_Aim_:
Gather, from the data below, each line in which the word "that" occurs.

_Record list_:
┄┄┄┄┄┄

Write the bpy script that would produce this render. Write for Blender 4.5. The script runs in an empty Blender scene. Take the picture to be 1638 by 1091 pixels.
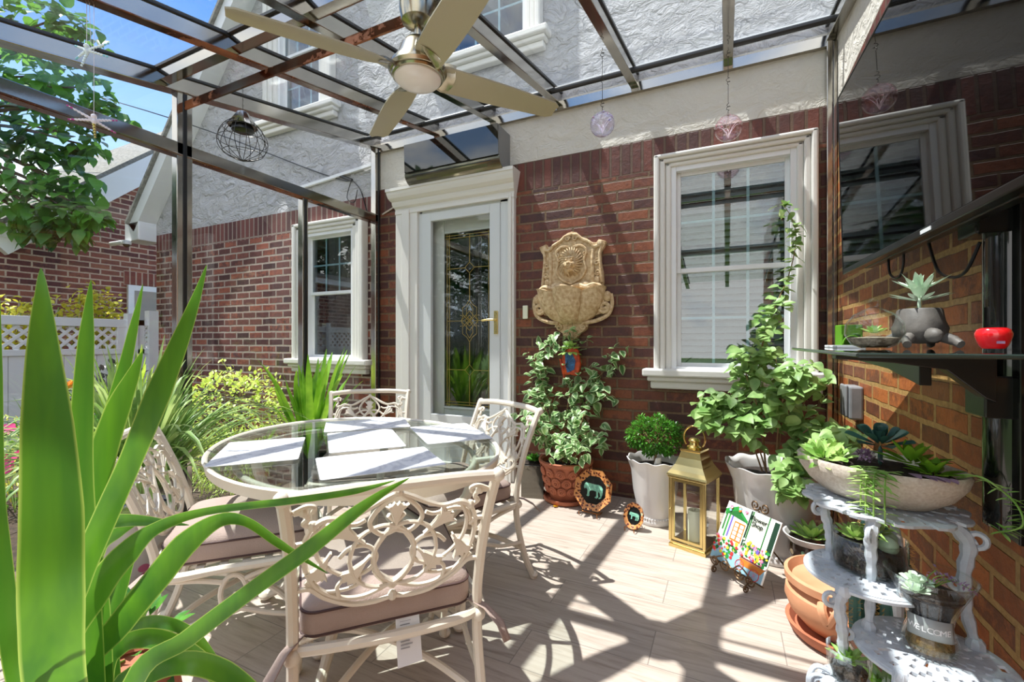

┄┄┄┄┄┄

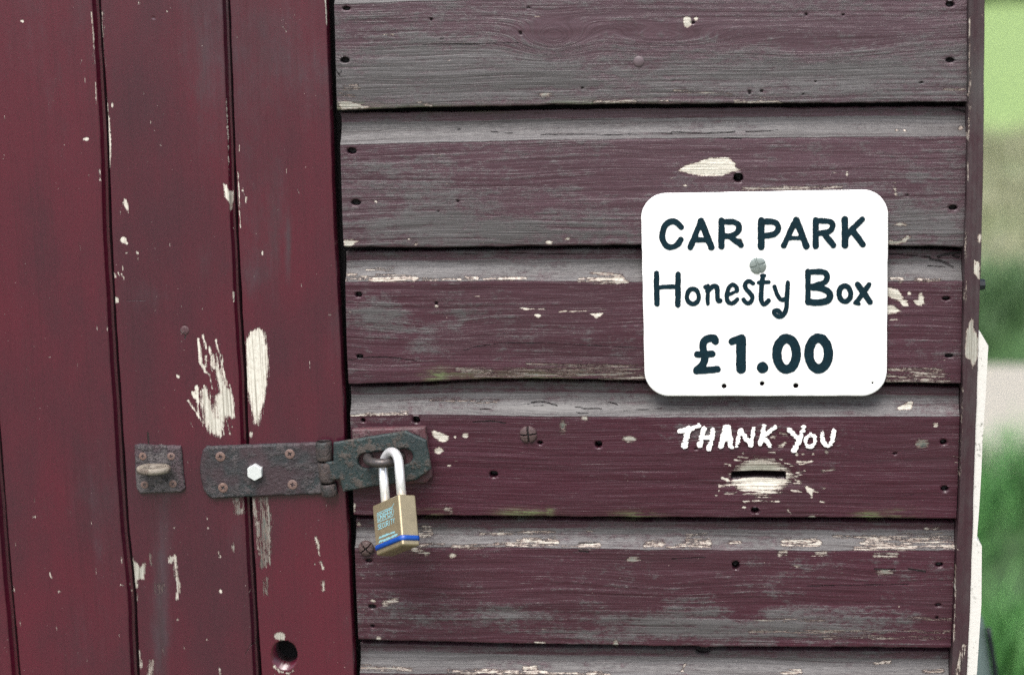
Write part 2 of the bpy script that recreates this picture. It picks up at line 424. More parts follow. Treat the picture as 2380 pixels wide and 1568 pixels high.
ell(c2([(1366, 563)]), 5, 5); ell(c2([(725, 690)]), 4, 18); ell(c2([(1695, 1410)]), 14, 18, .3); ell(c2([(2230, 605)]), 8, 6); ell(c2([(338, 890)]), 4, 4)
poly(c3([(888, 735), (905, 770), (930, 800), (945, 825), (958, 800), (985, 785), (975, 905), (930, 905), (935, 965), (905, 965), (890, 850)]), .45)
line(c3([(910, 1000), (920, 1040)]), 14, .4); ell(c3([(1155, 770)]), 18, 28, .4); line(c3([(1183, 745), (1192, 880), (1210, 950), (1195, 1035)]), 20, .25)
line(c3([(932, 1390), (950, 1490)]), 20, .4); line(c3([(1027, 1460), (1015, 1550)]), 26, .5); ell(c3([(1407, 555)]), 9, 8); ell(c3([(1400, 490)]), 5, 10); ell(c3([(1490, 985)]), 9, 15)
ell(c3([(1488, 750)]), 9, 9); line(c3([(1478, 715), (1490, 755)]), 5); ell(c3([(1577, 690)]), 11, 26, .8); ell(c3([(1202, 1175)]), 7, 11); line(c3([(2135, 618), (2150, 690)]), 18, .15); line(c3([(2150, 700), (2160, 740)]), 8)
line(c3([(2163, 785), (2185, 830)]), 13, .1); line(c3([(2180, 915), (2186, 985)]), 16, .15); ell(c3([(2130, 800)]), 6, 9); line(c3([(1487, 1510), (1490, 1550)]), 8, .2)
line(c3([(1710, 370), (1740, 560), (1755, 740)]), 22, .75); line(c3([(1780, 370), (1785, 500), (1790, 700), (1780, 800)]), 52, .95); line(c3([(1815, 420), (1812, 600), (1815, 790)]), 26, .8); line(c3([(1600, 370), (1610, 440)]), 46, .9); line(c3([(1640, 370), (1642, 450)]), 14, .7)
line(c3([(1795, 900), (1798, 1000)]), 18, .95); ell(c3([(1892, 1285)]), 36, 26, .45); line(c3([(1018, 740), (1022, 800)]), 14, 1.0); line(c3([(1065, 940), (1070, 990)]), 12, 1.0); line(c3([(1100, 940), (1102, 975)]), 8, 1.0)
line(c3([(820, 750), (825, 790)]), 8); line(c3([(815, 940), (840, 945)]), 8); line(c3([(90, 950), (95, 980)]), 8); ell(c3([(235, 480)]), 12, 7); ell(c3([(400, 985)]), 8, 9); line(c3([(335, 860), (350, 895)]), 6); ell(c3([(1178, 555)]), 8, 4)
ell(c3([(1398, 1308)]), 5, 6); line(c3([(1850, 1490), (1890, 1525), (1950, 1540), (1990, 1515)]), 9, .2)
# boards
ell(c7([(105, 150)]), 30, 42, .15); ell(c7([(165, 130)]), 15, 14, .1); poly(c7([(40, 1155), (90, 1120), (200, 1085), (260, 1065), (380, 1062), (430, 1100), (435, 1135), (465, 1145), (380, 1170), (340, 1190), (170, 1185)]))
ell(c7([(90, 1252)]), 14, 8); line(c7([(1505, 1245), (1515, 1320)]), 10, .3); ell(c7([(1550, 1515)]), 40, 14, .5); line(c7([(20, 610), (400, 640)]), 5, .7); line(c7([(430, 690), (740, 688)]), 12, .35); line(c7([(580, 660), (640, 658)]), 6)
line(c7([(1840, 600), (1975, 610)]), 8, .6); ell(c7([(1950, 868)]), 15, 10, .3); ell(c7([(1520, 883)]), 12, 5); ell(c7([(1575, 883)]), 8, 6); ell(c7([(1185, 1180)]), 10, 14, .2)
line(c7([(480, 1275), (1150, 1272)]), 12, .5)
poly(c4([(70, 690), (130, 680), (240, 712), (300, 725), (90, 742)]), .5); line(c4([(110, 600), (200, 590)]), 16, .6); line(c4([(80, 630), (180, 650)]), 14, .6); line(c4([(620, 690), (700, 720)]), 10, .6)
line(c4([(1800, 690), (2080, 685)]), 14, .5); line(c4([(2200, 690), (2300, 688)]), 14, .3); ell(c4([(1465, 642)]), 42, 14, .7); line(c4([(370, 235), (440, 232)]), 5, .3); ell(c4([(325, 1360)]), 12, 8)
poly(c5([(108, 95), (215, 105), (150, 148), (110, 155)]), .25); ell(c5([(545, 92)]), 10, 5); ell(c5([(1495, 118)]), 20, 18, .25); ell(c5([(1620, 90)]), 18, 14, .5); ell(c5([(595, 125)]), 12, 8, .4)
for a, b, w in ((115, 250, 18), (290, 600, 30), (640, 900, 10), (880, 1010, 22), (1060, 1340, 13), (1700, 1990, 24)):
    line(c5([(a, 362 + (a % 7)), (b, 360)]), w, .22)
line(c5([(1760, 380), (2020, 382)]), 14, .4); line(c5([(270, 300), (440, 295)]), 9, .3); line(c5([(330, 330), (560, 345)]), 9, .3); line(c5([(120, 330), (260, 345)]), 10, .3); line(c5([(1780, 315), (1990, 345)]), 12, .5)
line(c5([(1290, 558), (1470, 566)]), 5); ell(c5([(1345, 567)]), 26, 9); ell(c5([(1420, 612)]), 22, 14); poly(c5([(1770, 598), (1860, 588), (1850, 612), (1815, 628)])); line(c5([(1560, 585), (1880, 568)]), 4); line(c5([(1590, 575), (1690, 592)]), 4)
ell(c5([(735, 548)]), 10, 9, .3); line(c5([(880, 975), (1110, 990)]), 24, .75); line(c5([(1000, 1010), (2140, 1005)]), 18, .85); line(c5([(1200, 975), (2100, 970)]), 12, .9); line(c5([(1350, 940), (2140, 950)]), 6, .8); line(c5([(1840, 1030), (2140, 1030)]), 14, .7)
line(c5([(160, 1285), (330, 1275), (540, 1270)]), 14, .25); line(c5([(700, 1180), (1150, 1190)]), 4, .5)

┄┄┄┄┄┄

_Task response_:
Write the bpy script that would produce this render. Write for Blender 4.5. The script runs in an empty Blender scene. Take the picture to be 1638 by 1091 pixels.
Write part 2 of the bpy script that recreates this picture. It picks up at line 424. More parts follow. Treat the picture as 2380 pixels wide and 1568 pixels high.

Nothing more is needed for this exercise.